Depends on the objective of OP. Abstractions always leak some of the underlying capabilities so you could use them as a more beginner friendly approach to get acquainted with the system while doing something useful or fun.

For related examples, you can learn Ruby just by learning Rails. Or in more general aspect, the web technology stack through a modern web framework.

Not entirely true, Native Interop is pretty good with DotNet https://learn.microsoft.com/en-us/dotnet/standard/native-int...

Though I believe it has regressed at least a bit with the introduction of DotNet Core.

Yes, but he or she is giving convincing sounding reasons that might be helpful for the op.

Maybe it is actually better for OP to learn .net, maybe not. But the answer had quality, so I do not think the downvotes are appropriate.

While I think the intentions of the voting system are for marking low quality, as you've said, I think in practice most downvoters are using it to mark their disagreement.

There's something interesting about that; it implies that grey text signifies a non-conformist view and approach to a technical issue. As is the case here.

I like to skip to the grey text.

> Please don't comment about the voting on comments. It never does any good, and it makes boring reading.
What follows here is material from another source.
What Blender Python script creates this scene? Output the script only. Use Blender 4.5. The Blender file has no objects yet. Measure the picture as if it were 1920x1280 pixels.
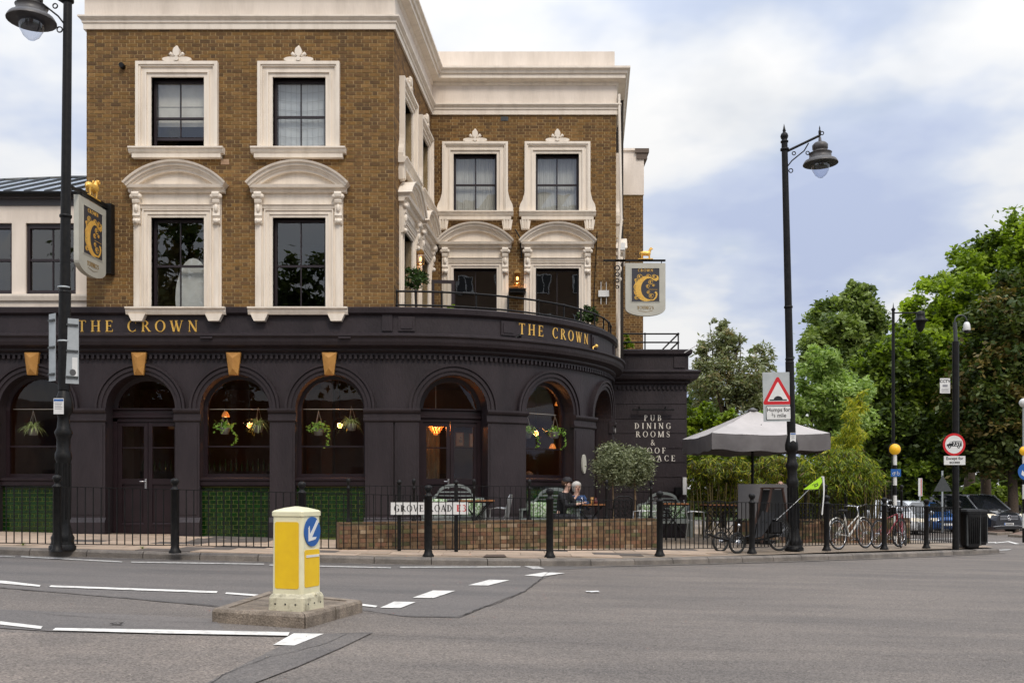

https://news.ycombinator.com/newsguidelines.html

From a technical perspective I think my comment is interesting for anyone running a platform. I don't think this guideline applies.
I wrote the downvoted comment and am a proponent of downvoting for disagreement. Downvoting is an alternative to arguing and often makes for better comment pages.
It's a great perspective. In fact I upvoted your comment just now.

By contrast, it also prevents users from commenting. See dang's posts on this.

Regardless, it's interesting to note that it also, indirectly, highlights interesting comments.

Do you also find that interesting?

Typically, if a comment has been downvoted, I use it as a reason to filter it out. There’s more comments than I am going to read so reducing the pool is useful to me…and I don’t identify as a contrarian.

Thinking about it, downvoting for disagreement is the analog of upvoting for agreement.

I don't think being contrarian is a requirement for seeing value in comments that others disagree with. Just on this thread, your comment was downvoted but represents a particular way of solving a problem that differs from the downvoter's. Even if that way is not better, for them, I think acknowledging that it might be better for someone else is objectively open minded, and not in the least contrarian.

But my point isn't to criticize anyone for downvoting. Just the opposite. It's to illustrate that thinking outside the box is in itself disagreeable, which, as is the case here, can be a searchable metric.